**Exercise aim**. Quote the data below in full, please, without altering anything.
------------------------------------------------------------------------
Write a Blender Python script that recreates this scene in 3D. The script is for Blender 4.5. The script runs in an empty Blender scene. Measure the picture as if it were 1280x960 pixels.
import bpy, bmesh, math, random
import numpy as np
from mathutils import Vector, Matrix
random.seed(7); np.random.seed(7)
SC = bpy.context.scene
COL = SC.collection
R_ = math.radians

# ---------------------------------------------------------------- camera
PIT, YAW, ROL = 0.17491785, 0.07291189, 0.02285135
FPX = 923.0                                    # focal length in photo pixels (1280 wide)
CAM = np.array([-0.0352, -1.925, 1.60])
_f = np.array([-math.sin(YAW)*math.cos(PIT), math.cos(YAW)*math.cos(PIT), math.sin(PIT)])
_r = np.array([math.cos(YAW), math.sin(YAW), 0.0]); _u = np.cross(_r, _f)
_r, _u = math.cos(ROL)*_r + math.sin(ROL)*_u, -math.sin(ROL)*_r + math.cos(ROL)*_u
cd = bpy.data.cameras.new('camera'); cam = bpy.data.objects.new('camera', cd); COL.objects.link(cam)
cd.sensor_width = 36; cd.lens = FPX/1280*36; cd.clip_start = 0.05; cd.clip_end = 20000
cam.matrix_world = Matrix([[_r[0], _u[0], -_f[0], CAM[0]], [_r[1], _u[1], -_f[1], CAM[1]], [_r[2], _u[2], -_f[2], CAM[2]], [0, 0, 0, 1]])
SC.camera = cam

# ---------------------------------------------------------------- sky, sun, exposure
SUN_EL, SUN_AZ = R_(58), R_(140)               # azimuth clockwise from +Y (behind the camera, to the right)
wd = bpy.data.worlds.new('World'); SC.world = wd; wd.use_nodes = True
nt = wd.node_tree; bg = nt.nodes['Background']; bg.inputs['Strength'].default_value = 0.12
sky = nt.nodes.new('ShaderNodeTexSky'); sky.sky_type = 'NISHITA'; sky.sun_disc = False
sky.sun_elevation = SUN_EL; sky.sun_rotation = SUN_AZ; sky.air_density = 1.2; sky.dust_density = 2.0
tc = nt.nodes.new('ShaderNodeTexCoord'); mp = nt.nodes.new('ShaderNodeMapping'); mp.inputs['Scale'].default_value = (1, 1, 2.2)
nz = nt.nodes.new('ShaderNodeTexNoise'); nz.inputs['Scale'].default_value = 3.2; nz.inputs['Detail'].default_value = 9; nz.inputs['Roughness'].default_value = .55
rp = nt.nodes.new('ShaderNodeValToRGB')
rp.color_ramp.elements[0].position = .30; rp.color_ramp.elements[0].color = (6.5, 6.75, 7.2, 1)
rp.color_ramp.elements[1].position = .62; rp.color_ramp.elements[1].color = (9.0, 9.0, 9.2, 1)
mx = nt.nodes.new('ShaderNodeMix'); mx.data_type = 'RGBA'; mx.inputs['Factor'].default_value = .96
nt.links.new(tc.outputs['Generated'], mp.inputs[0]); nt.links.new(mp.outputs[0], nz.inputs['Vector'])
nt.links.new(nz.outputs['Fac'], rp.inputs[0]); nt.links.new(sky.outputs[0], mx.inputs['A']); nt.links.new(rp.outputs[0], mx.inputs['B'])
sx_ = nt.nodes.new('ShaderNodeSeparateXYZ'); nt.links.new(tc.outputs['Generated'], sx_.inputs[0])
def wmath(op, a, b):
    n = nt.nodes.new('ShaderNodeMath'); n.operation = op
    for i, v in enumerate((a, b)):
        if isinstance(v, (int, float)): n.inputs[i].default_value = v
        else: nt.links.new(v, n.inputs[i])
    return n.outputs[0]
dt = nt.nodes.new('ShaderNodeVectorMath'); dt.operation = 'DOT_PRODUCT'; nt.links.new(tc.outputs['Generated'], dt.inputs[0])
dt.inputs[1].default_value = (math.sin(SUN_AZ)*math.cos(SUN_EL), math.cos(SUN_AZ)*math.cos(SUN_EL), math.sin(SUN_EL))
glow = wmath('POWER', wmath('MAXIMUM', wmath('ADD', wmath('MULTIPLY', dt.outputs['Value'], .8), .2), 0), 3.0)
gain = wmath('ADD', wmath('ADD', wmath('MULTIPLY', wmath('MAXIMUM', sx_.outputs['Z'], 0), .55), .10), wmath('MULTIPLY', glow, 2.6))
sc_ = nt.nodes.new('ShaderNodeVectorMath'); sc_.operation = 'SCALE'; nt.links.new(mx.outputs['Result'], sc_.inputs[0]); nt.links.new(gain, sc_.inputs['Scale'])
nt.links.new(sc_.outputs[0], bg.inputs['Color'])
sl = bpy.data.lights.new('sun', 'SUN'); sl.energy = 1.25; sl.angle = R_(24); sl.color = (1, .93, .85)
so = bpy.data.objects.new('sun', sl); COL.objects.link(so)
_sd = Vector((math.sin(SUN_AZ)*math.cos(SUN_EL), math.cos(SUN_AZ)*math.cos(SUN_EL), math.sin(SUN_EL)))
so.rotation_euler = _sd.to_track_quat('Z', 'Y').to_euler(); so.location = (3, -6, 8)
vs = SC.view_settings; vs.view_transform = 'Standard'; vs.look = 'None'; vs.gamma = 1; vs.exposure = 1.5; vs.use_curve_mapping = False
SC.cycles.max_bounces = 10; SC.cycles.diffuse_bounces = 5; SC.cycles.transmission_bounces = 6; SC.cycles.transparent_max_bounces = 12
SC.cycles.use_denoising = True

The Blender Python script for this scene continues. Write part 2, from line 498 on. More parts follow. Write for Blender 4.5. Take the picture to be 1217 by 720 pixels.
------------------------------------------------------------------------
**Task answer**.
Write a Blender Python script that recreates this scene in 3D. The script is for Blender 4.5. The script runs in an empty Blender scene. Measure the picture as if it were 1280x960 pixels.
import bpy, bmesh, math, random
import numpy as np
from mathutils import Vector, Matrix
random.seed(7); np.random.seed(7)
SC = bpy.context.scene
COL = SC.collection
R_ = math.radians

# ---------------------------------------------------------------- camera
PIT, YAW, ROL = 0.17491785, 0.07291189, 0.02285135
FPX = 923.0                                    # focal length in photo pixels (1280 wide)
CAM = np.array([-0.0352, -1.925, 1.60])
_f = np.array([-math.sin(YAW)*math.cos(PIT), math.cos(YAW)*math.cos(PIT), math.sin(PIT)])
_r = np.array([math.cos(YAW), math.sin(YAW), 0.0]); _u = np.cross(_r, _f)
_r, _u = math.cos(ROL)*_r + math.sin(ROL)*_u, -math.sin(ROL)*_r + math.cos(ROL)*_u
cd = bpy.data.cameras.new('camera'); cam = bpy.data.objects.new('camera', cd); COL.objects.link(cam)
cd.sensor_width = 36; cd.lens = FPX/1280*36; cd.clip_start = 0.05; cd.clip_end = 20000
cam.matrix_world = Matrix([[_r[0], _u[0], -_f[0], CAM[0]], [_r[1], _u[1], -_f[1], CAM[1]], [_r[2], _u[2], -_f[2], CAM[2]], [0, 0, 0, 1]])
SC.camera = cam

# ---------------------------------------------------------------- sky, sun, exposure
SUN_EL, SUN_AZ = R_(58), R_(140)               # azimuth clockwise from +Y (behind the camera, to the right)
wd = bpy.data.worlds.new('World'); SC.world = wd; wd.use_nodes = True
nt = wd.node_tree; bg = nt.nodes['Background']; bg.inputs['Strength'].default_value = 0.12
sky = nt.nodes.new('ShaderNodeTexSky'); sky.sky_type = 'NISHITA'; sky.sun_disc = False
sky.sun_elevation = SUN_EL; sky.sun_rotation = SUN_AZ; sky.air_density = 1.2; sky.dust_density = 2.0
tc = nt.nodes.new('ShaderNodeTexCoord'); mp = nt.nodes.new('ShaderNodeMapping'); mp.inputs['Scale'].default_value = (1, 1, 2.2)
nz = nt.nodes.new('ShaderNodeTexNoise'); nz.inputs['Scale'].default_value = 3.2; nz.inputs['Detail'].default_value = 9; nz.inputs['Roughness'].default_value = .55
rp = nt.nodes.new('ShaderNodeValToRGB')
rp.color_ramp.elements[0].position = .30; rp.color_ramp.elements[0].color = (6.5, 6.75, 7.2, 1)
rp.color_ramp.elements[1].position = .62; rp.color_ramp.elements[1].color = (9.0, 9.0, 9.2, 1)
mx = nt.nodes.new('ShaderNodeMix'); mx.data_type = 'RGBA'; mx.inputs['Factor'].default_value = .96
nt.links.new(tc.outputs['Generated'], mp.inputs[0]); nt.links.new(mp.outputs[0], nz.inputs['Vector'])
nt.links.new(nz.outputs['Fac'], rp.inputs[0]); nt.links.new(sky.outputs[0], mx.inputs['A']); nt.links.new(rp.outputs[0], mx.inputs['B'])
sx_ = nt.nodes.new('ShaderNodeSeparateXYZ'); nt.links.new(tc.outputs['Generated'], sx_.inputs[0])
def wmath(op, a, b):
    n = nt.nodes.new('ShaderNodeMath'); n.operation = op
    for i, v in enumerate((a, b)):
        if isinstance(v, (int, float)): n.inputs[i].default_value = v
        else: nt.links.new(v, n.inputs[i])
    return n.outputs[0]
dt = nt.nodes.new('ShaderNodeVectorMath'); dt.operation = 'DOT_PRODUCT'; nt.links.new(tc.outputs['Generated'], dt.inputs[0])
dt.inputs[1].default_value = (math.sin(SUN_AZ)*math.cos(SUN_EL), math.cos(SUN_AZ)*math.cos(SUN_EL), math.sin(SUN_EL))
glow = wmath('POWER', wmath('MAXIMUM', wmath('ADD', wmath('MULTIPLY', dt.outputs['Value'], .8), .2), 0), 3.0)
gain = wmath('ADD', wmath('ADD', wmath('MULTIPLY', wmath('MAXIMUM', sx_.outputs['Z'], 0), .55), .10), wmath('MULTIPLY', glow, 2.6))
sc_ = nt.nodes.new('ShaderNodeVectorMath'); sc_.operation = 'SCALE'; nt.links.new(mx.outputs['Result'], sc_.inputs[0]); nt.links.new(gain, sc_.inputs['Scale'])
nt.links.new(sc_.outputs[0], bg.inputs['Color'])
sl = bpy.data.lights.new('sun', 'SUN'); sl.energy = 1.25; sl.angle = R_(24); sl.color = (1, .93, .85)
so = bpy.data.objects.new('sun', sl); COL.objects.link(so)
_sd = Vector((math.sin(SUN_AZ)*math.cos(SUN_EL), math.cos(SUN_AZ)*math.cos(SUN_EL), math.sin(SUN_EL)))
so.rotation_euler = _sd.to_track_quat('Z', 'Y').to_euler(); so.location = (3, -6, 8)
vs = SC.view_settings; vs.view_transform = 'Standard'; vs.look = 'None'; vs.gamma = 1; vs.exposure = 1.5; vs.use_curve_mapping = False
SC.cycles.max_bounces = 10; SC.cycles.diffuse_bounces = 5; SC.cycles.transmission_bounces = 6; SC.cycles.transparent_max_bounces = 12
SC.cycles.use_denoising = True

The Blender Python script for this scene continues. Write part 2, from line 498 on. More parts follow. Write for Blender 4.5. Take the picture to be 1217 by 720 pixels.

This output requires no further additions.